Analysis: The scene begins tight in Mole’s POV, as we take in the landscape and hear the approach of the gang members. Mole’s pursuers call out taunts, which are reported to us in Mole’s POV. The taunts then segue into chatter. Mole is hiding in the nearby tall grass, so this all makes sense. Even when we see the gang members turning and moving and walking, this could all be explained by Mole watching them from secret.
But then one of the boys falls from his horse, and then another, and it is clear that Mole is now sneaking through the ranks, taking them out one by one. But that is an explicit violation of the POV. How can he suddenly be behind the boys, when we’ve been watching the scene through his eyes the entire time? Not only did the POV camera jump unexpectedly, but in doing so, it reached back in time and rendered much of what had just happened untrustworthy as well. The disconnect definitely broke my immersion.

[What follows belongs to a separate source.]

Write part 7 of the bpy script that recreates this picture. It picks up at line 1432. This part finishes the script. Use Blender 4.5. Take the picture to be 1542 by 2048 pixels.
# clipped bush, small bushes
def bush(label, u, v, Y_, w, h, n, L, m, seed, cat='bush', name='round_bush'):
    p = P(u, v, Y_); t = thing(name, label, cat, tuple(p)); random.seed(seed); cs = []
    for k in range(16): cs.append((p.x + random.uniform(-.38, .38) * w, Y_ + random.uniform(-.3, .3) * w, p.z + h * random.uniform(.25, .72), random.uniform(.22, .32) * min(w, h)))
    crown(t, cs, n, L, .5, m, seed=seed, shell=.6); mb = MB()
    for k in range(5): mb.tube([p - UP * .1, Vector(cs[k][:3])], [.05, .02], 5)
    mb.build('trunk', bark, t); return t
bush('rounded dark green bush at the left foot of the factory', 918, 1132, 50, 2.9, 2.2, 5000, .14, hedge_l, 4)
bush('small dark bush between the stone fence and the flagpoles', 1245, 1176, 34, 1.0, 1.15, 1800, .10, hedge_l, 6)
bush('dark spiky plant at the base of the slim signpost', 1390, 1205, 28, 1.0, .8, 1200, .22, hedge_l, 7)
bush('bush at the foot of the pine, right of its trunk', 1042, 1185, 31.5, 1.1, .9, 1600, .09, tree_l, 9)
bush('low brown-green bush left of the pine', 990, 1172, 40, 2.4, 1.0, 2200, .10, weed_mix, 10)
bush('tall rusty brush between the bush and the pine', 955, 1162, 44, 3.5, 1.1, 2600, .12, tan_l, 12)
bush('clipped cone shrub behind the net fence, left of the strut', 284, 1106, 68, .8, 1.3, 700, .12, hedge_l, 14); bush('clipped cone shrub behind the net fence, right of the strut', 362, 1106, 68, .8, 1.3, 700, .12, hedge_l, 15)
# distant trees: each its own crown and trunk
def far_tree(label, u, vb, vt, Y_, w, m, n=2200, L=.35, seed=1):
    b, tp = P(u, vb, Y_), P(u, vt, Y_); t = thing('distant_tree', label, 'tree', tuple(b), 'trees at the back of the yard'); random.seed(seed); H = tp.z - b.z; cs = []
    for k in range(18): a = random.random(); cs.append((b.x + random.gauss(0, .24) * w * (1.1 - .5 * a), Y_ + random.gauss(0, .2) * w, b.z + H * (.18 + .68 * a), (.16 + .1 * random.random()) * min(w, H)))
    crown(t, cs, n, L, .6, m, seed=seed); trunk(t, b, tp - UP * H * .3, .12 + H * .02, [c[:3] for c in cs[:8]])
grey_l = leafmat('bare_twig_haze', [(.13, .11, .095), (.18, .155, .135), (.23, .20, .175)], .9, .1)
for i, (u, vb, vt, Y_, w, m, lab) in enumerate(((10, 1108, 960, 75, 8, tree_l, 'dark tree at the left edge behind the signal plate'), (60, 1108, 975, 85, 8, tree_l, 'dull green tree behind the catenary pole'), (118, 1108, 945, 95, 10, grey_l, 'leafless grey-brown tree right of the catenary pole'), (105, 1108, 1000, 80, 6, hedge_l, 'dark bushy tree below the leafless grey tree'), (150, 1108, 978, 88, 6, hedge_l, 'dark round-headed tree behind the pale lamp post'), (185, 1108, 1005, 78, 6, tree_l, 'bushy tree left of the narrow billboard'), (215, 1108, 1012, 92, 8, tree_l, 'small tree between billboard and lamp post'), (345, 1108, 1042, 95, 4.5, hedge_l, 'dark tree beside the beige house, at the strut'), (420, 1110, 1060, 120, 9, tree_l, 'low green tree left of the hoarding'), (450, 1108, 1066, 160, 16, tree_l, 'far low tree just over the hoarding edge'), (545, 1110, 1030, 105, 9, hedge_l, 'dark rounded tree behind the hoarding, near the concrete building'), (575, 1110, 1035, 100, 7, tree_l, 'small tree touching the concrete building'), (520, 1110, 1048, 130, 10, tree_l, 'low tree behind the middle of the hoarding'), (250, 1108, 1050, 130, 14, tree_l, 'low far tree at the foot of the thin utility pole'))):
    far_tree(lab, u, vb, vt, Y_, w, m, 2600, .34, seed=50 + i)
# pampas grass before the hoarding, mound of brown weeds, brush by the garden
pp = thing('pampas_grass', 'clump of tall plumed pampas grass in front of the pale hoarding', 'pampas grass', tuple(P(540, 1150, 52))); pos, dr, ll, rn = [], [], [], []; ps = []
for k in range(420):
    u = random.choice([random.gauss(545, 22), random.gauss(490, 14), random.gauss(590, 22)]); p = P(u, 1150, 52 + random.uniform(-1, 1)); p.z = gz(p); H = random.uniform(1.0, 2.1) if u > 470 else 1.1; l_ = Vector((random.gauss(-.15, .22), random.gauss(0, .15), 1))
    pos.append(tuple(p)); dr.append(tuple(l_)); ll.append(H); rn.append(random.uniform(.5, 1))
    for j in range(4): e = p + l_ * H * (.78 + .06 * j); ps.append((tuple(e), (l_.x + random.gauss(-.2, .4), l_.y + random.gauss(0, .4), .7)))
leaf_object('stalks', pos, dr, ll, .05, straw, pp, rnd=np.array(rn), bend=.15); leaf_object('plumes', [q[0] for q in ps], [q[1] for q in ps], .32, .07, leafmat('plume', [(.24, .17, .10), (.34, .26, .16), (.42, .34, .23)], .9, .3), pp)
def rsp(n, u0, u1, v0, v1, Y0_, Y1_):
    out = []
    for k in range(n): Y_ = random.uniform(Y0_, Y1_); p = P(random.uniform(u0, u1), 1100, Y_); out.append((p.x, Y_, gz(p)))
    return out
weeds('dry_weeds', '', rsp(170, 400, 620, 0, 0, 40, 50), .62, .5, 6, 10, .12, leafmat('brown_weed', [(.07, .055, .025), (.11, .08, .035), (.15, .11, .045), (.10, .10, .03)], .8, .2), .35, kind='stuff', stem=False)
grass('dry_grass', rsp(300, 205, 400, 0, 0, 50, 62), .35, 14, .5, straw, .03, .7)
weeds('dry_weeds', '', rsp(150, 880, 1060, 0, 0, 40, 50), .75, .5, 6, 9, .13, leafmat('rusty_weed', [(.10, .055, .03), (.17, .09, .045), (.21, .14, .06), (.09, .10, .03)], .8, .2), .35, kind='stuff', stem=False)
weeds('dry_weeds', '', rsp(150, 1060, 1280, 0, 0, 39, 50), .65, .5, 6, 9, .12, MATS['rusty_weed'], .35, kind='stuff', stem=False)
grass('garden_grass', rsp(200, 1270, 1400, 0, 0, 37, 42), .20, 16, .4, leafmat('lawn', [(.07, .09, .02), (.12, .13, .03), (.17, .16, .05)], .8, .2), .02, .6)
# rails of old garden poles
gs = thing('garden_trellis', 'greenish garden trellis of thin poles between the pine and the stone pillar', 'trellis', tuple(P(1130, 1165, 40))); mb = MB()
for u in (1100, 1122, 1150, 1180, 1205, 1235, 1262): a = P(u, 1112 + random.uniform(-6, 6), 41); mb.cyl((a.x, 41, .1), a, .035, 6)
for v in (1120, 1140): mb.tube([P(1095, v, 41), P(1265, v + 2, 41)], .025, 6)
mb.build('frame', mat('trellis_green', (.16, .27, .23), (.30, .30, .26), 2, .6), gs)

Analysis: The gang of boys flush Mole out of hiding and we are told explicitly that they “were all closing in on horseback,” so all the gang members have been accounted for. After a bit of taunting and chasing, “they formed up twenty yards away,” so clearly he could see them all. And then “they came at him again in a rapid gallop, charging head-on.”
So to me, that means that all the gang members are arrayed in front of him and charging toward him in a skirmish line of some sort. Mole then uses some kind of animal command ability and orders all the horses to stop suddenly. They do, and the gang leader is injured. Some of the boys then get off their horses to pick up the leader and Mole glares at them until suddenly, “a clenched hand bashed a jagged rock against his head.”
Where did that hand come from? All the boys were accounted for, and presumably standing there in front of him. Did one of them sneak away? If so, then that undermines Mole’s reported prowess at tracking and skulking. And if nobody slipped away, then the author failed to report a crucial change in the positioning of the scene participants.